Parama Samhita (English translation)

by Krishnaswami Aiyangar | 1940 | 69,979 words

This page describes the bhagavad-gita and the pancaratra of the English translation of the Parama Samhita, representing a manual of the Pancaratra school of Vaishnavism philosophy. These pages summarize ritualistic worship, initiation and other topics, as contained in the various Agamas belonging to the Pancaratra school

The Bhagavad-gītā and the Pāñcarātra

The next point for consideration is the position that the Gītā occupies in the development of this school. The Gītā has been for long the subject of study both in the East and in the West, and has received much attention at the hands of critical scholars. Various theories had been advanced in regard to its character, and its position in the Mahābhārata as a whole. It is hardly necessary for us to traverse the whole ground here. Now that we have a handbook of the Pāñcarātra of the general character of the Paramasaṃhitā, we are in a far better position to compare the Gītā as a whole with the Bhāgavata-Pāñcarātraic teaching incorporated in this work, and arrive at important conclusions. Even a very cursory reading would show similarity of teaching between the two, too close to be neglected and regarded as accidental. The nature of the teaching as well as the details point to the affiliation of the one with the other.

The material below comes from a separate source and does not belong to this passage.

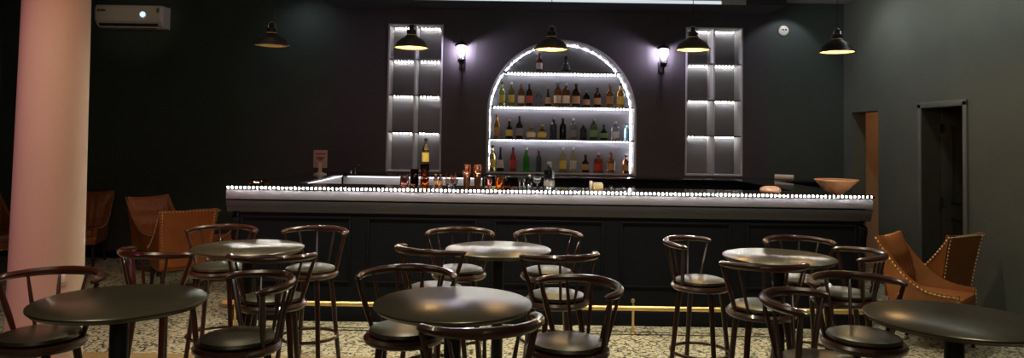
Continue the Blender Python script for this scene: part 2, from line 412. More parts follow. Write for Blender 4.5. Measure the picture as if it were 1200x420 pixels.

The interesting question would arise as to which of the two might be regarded as the original, the general Pāñcarātraic teaching, or the Bhagavad Gītā. By general Pāñcarātraic teaching we do not mean what is actually stated in any text of the Pāñcarātra, but the actual general principles underlying the teaching. As in the case of most departments of Indian literature, there must have been a body of Pāñcarātraic teaching probably handed down from teacher to pupil and practised more or less generally by the people before the teaching gets to be formulated in handbooks for the teaching of this system. So whether the Pāñcarātra books which have become available to us be later or earlier will not affect the antiquity of the Pāñcarātra ic teaching. What is material to our purpose is the antiquity of the Pāñcarātra in general, and not the actual age of any particular text book. The question then reduces itself to determining whether the Gītā follows the Pāñcarātra teaching, or the Pāñcarātra follows the Gītā teaching.